==== DATA EXCERPTS

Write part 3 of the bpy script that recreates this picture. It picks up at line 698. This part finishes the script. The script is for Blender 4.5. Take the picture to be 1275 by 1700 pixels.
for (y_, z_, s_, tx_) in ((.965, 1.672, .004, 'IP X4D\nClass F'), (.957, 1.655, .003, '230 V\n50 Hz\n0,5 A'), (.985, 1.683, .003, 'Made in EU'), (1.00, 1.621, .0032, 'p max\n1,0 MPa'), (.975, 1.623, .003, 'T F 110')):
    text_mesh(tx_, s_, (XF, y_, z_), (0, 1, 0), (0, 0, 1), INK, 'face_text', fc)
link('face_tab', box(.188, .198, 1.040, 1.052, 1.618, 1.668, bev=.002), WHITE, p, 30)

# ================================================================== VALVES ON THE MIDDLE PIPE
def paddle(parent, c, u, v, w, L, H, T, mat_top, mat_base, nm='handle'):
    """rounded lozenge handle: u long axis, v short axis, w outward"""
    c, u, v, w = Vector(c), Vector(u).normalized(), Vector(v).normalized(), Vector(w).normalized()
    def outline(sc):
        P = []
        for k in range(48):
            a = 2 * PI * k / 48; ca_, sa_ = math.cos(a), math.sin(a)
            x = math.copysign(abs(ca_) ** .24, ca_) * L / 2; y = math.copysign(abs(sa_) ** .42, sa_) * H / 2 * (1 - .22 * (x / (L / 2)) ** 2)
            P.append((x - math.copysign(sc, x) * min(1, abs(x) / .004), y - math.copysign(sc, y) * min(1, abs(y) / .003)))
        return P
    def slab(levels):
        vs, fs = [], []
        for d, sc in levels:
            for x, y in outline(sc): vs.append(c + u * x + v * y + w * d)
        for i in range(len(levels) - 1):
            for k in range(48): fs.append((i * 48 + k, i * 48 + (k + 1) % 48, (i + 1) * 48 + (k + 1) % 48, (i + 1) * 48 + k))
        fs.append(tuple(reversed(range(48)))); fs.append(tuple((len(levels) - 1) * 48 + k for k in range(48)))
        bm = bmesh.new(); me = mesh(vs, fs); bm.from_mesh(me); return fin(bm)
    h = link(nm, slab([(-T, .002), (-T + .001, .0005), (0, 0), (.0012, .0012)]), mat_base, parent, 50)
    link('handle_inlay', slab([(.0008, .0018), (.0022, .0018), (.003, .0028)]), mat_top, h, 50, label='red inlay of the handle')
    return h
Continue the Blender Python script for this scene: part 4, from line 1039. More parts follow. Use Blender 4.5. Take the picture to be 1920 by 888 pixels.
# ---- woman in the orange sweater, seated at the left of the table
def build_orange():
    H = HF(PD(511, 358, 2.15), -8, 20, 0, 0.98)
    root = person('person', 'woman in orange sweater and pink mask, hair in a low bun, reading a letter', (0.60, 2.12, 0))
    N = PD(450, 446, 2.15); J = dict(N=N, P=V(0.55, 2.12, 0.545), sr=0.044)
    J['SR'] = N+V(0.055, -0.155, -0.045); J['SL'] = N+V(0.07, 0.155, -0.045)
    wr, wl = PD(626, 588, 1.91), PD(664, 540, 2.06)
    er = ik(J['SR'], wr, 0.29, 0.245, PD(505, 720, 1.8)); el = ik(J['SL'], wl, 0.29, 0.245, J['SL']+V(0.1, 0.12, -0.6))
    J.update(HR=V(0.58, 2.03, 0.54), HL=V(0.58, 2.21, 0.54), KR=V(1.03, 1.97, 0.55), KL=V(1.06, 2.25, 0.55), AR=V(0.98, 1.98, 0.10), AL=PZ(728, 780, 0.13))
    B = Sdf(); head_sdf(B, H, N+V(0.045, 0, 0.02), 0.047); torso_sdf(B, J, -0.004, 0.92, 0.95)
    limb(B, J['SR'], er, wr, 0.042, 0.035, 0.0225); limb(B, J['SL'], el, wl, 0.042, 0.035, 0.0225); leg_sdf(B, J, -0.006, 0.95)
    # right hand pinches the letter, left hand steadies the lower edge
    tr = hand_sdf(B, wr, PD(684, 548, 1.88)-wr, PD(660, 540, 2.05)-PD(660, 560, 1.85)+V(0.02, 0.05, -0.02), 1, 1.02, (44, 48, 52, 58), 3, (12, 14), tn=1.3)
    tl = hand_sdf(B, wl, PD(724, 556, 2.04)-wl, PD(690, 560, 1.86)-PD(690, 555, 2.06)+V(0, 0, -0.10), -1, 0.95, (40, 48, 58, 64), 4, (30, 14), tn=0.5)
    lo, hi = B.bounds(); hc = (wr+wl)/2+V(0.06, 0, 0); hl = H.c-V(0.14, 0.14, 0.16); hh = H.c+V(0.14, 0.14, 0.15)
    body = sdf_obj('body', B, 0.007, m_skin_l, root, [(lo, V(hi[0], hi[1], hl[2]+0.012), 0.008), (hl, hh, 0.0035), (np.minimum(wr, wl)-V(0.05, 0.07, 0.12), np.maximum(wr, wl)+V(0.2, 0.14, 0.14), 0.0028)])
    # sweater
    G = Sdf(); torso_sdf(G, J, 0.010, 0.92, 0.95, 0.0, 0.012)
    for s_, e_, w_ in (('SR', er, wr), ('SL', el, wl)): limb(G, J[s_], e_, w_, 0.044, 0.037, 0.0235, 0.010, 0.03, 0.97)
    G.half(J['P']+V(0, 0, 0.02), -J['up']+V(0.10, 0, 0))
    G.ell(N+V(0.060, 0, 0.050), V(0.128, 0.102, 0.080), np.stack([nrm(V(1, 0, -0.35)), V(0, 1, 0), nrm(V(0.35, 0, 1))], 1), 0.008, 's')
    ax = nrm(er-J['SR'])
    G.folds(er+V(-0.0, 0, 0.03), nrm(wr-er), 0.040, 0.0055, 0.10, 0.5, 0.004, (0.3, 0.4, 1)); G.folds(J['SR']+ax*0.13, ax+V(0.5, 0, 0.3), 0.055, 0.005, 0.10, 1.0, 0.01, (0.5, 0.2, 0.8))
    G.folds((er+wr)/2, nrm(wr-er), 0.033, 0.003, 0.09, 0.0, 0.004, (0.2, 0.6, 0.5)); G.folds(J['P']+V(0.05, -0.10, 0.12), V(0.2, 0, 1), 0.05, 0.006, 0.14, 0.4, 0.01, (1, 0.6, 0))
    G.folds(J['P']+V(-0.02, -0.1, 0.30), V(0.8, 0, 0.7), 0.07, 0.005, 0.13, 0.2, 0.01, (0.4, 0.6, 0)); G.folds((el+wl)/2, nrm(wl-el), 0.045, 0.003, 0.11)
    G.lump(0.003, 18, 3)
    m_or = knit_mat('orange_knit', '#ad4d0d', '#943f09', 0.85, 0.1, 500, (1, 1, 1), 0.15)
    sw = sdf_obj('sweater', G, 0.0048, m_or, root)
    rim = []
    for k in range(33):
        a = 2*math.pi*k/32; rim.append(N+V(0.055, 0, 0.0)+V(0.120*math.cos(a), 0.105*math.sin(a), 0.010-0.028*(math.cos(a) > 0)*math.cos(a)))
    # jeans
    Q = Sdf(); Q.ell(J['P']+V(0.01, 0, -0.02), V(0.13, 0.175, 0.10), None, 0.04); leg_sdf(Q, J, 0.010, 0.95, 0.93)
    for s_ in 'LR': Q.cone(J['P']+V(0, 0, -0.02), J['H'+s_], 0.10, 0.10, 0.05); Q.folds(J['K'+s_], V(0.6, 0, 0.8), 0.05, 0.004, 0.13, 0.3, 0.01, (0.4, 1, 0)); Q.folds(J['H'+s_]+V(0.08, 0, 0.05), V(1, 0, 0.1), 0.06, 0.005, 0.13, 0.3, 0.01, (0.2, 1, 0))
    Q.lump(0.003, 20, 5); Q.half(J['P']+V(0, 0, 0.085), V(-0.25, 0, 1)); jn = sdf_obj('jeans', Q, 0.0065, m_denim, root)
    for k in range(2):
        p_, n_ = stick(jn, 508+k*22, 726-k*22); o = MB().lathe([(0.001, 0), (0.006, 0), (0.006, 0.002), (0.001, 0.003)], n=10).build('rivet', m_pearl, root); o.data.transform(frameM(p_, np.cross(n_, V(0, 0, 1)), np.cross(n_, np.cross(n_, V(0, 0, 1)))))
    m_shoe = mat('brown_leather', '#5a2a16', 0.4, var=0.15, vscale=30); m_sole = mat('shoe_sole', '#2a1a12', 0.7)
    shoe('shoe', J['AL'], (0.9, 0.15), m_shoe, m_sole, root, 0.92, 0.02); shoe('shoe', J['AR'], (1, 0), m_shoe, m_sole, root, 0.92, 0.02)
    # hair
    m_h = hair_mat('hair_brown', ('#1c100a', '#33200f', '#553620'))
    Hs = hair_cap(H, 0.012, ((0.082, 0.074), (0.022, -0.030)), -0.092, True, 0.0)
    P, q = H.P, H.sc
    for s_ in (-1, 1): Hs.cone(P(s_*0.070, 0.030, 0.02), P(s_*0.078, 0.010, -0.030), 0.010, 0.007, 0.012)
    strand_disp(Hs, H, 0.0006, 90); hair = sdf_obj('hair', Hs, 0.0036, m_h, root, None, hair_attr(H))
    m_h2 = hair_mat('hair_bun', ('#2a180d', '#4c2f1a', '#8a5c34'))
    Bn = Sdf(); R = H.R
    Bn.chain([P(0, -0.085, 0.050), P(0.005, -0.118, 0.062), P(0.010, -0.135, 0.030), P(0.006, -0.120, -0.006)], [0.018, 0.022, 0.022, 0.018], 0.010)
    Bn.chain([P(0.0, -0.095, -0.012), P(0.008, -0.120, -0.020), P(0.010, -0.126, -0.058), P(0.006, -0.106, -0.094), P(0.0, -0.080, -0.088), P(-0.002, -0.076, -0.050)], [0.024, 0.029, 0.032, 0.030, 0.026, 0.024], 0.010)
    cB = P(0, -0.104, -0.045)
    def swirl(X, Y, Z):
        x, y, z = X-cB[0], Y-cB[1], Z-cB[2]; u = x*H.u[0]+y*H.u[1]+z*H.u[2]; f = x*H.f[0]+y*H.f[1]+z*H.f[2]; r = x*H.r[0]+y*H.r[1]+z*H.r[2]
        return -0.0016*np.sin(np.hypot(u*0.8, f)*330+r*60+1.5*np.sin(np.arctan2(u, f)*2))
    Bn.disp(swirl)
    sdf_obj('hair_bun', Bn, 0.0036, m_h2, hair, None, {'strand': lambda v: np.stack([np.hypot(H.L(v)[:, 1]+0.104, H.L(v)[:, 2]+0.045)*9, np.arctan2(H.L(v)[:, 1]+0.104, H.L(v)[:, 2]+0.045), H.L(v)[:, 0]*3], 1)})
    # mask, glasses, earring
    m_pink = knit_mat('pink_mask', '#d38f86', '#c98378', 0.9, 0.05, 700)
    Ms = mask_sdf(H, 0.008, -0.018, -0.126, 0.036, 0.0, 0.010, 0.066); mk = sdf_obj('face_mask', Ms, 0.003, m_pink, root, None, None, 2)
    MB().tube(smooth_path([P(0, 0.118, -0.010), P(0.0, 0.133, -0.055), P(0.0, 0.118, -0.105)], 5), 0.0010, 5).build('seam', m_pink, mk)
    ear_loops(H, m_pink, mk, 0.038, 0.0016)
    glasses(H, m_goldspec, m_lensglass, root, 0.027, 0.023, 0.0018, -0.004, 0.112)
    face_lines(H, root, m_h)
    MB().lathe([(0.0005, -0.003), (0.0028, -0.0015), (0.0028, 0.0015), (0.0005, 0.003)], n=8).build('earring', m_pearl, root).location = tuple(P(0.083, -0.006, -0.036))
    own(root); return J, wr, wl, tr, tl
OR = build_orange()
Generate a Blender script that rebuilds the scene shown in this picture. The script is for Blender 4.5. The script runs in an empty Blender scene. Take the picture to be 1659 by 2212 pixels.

========

State how many lines of the records hold the string "script", and nothing else.

3